The arrival of Sarah Millsaps’ acceptance letter from Wake Forest University was reason enough to celebrate. But it was the financial aid package in that envelope that helped make her dream a reality.

“I remember dancing around the kitchen with my family the day we received my acceptance letter and the scholarship funds that would enable me to say ‘yes’ to Wake Forest,” said Millsaps, a rising junior. “The scholarship was a huge part of why I could enroll, and it was another reminder of how I was already known and valued at Wake Forest. I knew Wake wanted me as much as I wanted Wake.”

Thanks to the largest fundraising year in the University’s 180-year history, Wake Will: The Campaign for Wake Forest surpassed the $400 million milestone by the end of its fiscal year. As of June 30, Wake Forest has raised more than $402 million of its $600 million goal for the Reynolda Campus and is on the heels of exceeding the $405 million raised for The Campaign for Wake Forest: Honoring the Promise, which concluded in 2006.

Support for Wake Will already has made possible a number of wide-ranging benefits to the campus community, including more scholarships, more research, and more opportunities for students and faculty.

“Wake Will is a promise that we will prepare students to lead lives that matter, and every aspect of the campaign benefits them,” said Wake Forest President Nathan O. Hatch. “Unprecedented philanthropic support for Wake Forest helps fulfill our commitment to create opportunity, educate the whole person and inspire excellence.”

Wake Will helps provide funding for programs that support a wide variety of scholarships students can apply for even after they’ve arrived on campus. Millsaps, who serves as a student representative on the campaign committee, received a $5,000 study abroad scholarship to conduct research in Nepal this summer — made possible, in part, by Wake Will.

As a double major in English and anthropology, the trip offered her a chance to “test out” what its like to conduct ethnographic research first-hand. She joined nine other Wake Forest students and anthropology professor Steve Folmar, who has been conducting research in Nepal since 1979.

“Dr. Folmar made available all his resources. We used his translators. We benefitted from the deep connections he’s made in the community,” says Millsaps. “Anthropology majors have so many options, and there’s no one career path. Having the chance to see if this was something I want to do for the rest of my life was incredibly helpful. I’m not sure what I want to do when I graduate, but I love storytelling and the trip has made me think more about how I might tie together my interest in people and cultures with my love of writing.”

With support from Wake Will, more students are also receiving grants through the Undergraduate Research and Activities Center (URECA) for summer scholarship. The funds support 10 weeks of full-time mentored research work.

For rising junior Ally Kaminsky, URECA funds have given her the chance to work with computer science professor Paúl Pauca to develop technology that helps severely disabled individuals communicate.
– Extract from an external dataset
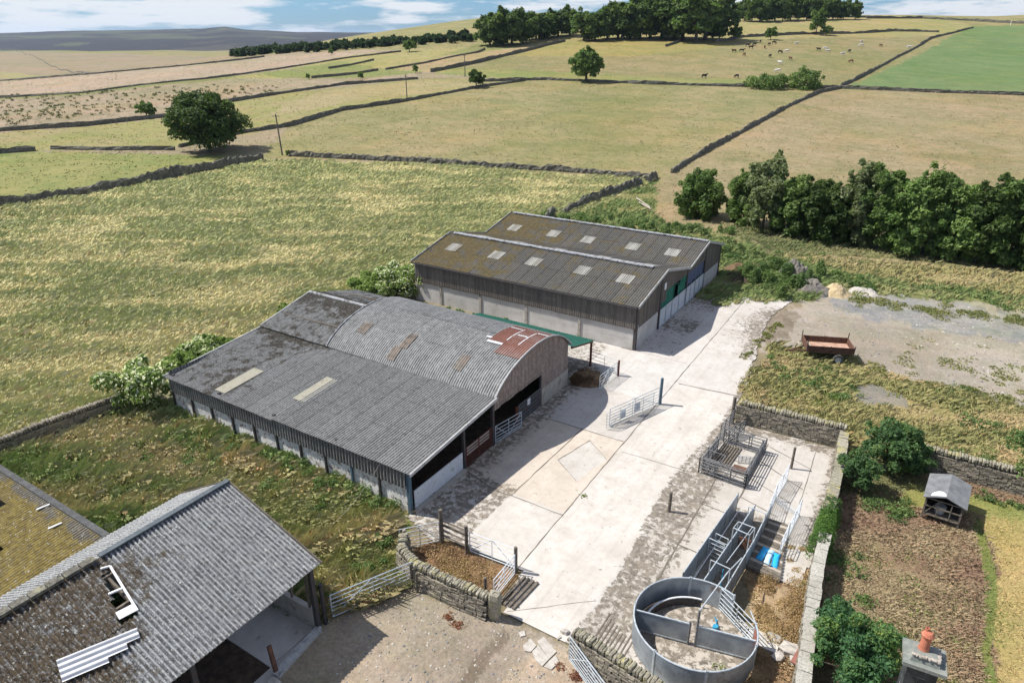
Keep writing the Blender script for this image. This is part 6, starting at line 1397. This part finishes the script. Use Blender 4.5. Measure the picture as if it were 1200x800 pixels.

The two are fine-tuning a hands-free device that may help millions of people with speech impediments and poor motor control interact with the world around them.

“Receiving the funds for a second summer meant I could come back and jump right into the work. I came back with expertise. I could drop in fast and accomplish more,” said Kaminsky. “We haven’t changed lives yet, but we’re on track. I’m grateful I can help those with cerebral palsy or ALS realize some of their goals just as the scholarship has helped me realize mine.”

For rising junior Brian Hart, funding from URECA is helping him prepare for graduate school. Hart spends his week poring over newspapers and articles, gathering information on the wars in Afghanistan and Iraq. He then shares his research and ideas with politics professor Will Walldorf for a book Walldorf is writing on pubic perceptions, policy decisions and regime change. For a student interested in a career in international relations, this is exactly what he needs for his next steps after college.

“I view this as the most exciting opportunity I’ve had at Wake Forest so far,” said Hart. “It’s a crash course in real-world research at the undergraduate level — a rare opportunity for people my age who are attending bigger universities. It just doesn’t get any better for me than this.”

Wake Forest publicly launched its campaign in October 2013 with a goal of raising $600 million for the Reynolda Campus to support students, faculty and enhancements to campus life.